Jean-Pierre Larroche: Visual Arts and Puppetry


Tête de Mort (FIMFA Lx12, Maria Matos Teatro Municipal, 2012)

In your theatre there are very different visual devices: mechanic structures, huts, words written in papers, finger puppets and drawings, robots, molds of different body parts, and some found objects…Why do you choose such a diversity of forms?
I would almost say that they’ve chosen themselves. In each one of my creations, I use figures, like for instance, a table, some binoculars, a chameleon, a snail or several patterns, which are a kind of collapse, discharge and self-portrait. The forms that these figures and patterns assume don’t precede them, they follow them in their combinations and confrontations and originate and absurd appearance.

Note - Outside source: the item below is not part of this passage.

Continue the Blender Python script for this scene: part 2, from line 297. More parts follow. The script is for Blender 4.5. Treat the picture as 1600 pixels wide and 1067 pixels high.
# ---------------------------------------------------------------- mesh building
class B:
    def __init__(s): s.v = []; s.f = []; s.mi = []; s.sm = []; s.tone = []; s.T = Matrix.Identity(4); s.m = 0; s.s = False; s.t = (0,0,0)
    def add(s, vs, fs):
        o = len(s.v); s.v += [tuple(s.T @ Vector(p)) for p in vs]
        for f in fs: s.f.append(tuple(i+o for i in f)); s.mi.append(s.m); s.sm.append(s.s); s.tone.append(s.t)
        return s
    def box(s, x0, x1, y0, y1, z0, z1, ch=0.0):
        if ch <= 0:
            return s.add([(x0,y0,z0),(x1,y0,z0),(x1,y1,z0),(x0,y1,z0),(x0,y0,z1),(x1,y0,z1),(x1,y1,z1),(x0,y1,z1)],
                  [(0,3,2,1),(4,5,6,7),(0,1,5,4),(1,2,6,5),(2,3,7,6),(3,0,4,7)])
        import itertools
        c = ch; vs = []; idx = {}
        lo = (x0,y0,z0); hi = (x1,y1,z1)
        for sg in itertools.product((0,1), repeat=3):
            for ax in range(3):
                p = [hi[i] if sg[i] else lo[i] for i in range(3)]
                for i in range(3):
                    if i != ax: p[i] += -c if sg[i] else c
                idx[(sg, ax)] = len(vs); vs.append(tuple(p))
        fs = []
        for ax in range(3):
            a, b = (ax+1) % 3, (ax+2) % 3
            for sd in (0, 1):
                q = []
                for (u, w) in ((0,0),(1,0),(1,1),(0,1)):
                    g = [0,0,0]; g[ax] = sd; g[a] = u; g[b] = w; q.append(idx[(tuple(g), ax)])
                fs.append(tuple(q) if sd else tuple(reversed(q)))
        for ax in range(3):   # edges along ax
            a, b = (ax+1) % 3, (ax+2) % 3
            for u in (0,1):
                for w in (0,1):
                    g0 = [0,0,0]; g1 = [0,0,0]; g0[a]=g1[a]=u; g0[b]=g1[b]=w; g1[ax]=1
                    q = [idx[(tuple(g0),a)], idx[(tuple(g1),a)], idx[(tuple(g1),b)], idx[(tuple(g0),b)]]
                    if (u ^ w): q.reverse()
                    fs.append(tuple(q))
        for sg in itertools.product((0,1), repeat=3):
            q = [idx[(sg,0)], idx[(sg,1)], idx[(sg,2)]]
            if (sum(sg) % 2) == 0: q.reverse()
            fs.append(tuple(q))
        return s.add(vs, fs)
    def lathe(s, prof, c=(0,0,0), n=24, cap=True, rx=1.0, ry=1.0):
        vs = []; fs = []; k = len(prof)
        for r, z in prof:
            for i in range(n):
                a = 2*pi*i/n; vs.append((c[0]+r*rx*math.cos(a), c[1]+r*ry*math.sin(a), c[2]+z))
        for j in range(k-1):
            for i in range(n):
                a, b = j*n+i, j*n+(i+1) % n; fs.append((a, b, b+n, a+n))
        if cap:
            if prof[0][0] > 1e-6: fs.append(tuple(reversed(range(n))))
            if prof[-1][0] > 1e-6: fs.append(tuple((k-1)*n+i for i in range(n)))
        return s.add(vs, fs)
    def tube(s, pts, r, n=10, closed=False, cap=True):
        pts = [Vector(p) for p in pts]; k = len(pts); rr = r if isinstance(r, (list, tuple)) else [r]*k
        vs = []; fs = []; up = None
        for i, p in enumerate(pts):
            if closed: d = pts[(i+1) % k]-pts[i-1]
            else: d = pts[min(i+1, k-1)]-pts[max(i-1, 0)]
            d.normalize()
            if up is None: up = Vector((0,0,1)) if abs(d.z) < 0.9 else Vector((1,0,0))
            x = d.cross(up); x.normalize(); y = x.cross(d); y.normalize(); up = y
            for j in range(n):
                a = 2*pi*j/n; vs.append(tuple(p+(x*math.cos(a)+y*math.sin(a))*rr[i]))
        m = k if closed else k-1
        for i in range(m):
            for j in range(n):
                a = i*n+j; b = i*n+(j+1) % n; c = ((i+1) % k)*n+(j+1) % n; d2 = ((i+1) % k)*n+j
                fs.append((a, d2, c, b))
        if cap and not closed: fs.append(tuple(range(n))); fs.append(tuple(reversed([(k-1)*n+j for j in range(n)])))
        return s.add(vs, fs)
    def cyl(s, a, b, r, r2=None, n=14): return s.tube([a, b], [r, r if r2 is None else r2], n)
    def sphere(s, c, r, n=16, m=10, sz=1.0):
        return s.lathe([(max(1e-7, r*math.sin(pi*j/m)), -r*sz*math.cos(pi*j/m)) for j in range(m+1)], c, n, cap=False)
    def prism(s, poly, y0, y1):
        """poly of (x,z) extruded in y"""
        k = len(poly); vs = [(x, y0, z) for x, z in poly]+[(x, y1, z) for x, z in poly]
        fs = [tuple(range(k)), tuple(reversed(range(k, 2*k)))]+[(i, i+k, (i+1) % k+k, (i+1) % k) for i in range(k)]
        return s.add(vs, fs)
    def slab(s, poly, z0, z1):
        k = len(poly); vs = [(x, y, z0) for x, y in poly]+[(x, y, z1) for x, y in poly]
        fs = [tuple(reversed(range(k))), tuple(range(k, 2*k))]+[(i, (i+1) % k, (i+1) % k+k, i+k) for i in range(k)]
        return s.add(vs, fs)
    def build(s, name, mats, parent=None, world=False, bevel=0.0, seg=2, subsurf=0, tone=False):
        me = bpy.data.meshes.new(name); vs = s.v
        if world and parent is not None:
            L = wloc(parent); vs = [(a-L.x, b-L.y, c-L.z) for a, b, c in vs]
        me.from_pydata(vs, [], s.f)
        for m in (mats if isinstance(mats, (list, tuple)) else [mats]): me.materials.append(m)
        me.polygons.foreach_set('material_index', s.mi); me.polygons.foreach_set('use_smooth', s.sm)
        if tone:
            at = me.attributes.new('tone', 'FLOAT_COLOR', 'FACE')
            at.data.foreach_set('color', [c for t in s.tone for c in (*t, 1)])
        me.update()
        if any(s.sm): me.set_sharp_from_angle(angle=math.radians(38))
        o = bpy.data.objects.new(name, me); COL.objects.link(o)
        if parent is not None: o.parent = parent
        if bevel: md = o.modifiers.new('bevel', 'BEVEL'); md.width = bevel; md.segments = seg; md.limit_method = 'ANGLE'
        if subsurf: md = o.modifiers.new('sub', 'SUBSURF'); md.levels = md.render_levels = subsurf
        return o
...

The dramaturgy in your performances is not so much stuck to the stories, but more to concrete happenings. Can we talk about a theatre of events?
There are sometimes, parts of stories…but I don’t know how to tell stories with characters. Yes, I try to tell stories of events, looking at them in a naturalistic way, selecting and experiencing them. But don’t take me wrong: we have invented them, they are real, but we use strategies to divert them from their usual paths, we pull them off their way, that’s a process, that’s a game.

You’ve stated that you’d like to create adventures to the eyes, what exactly does that mean?
My performances occupy almost always the frontal area of the Italian scene theatres. Facing this box shaped scene, the spectator’s sight can do whatever it pleases within the limits of a direction and an imposed structure, but his body remains still; to the spectator this is a very singular experience, because in life (outside the screen) our sight always travels along with our bodies. This scene in its simple order has a particular device to be able to deal with what is shown and what is hidden and to be able to deal with the framing and the in and out of sight. It can very well commence here the great adventure of the sight, which flows in every region of the visible and the invisible, which invents what it guesses, and constructs its own vision.
Actually, in a theatre, few things are given to the sight of the spectators, as when compared to daily life. Theatre is just an opportunity of sharpening the sight and making it go through new adventurous paths. I dream of my own theatre as a theater of optic pleasures.

You often talk about accidents…
Because there are very few things happening in a theatre, it seems to me that the spectator’s look is sometimes ahead of what is happening, as if it had been awaiting them. I like to play with this idea of wait, to amplify it and restraint it or, to take the shorter way and provoke surprise and catastrophe. It’s a game of complicities.

Is the astonishment related to that?
Not, exactly. Working with time is what interests us in the surprise effect (the before and after) and its duration. Under the surprise effect, something reaches a region of me, where I’m not yet there. What is strong it’s not the happening in itself (whichever it’ll be), but for example, the collapse of half hidden constructions, the frustrated or concretized Expectations, as Paul Valery said; we follow them mocking the established time with our diversions and falsifications.

It is usual to see brushes in action in your performances…
… it is to draw in multiple ways, construct images, place symbols (sometimes words).
It’s a way of performing on stage; a way of talking without saying a word.

This text has been taken inspired by an interview with Naly Gérard published in the section "Matière animées - Corps, objets, images", in the magazine Mouvement, in 2014.


BIO
Jean-Pierre Larroche (FR): Set designer, architect, director and performer. Artistic director of the company Ateliers du Spectacle.
He played in FIMFA with Tête de Mort (Maria Matos Teatro Municipal, 2012).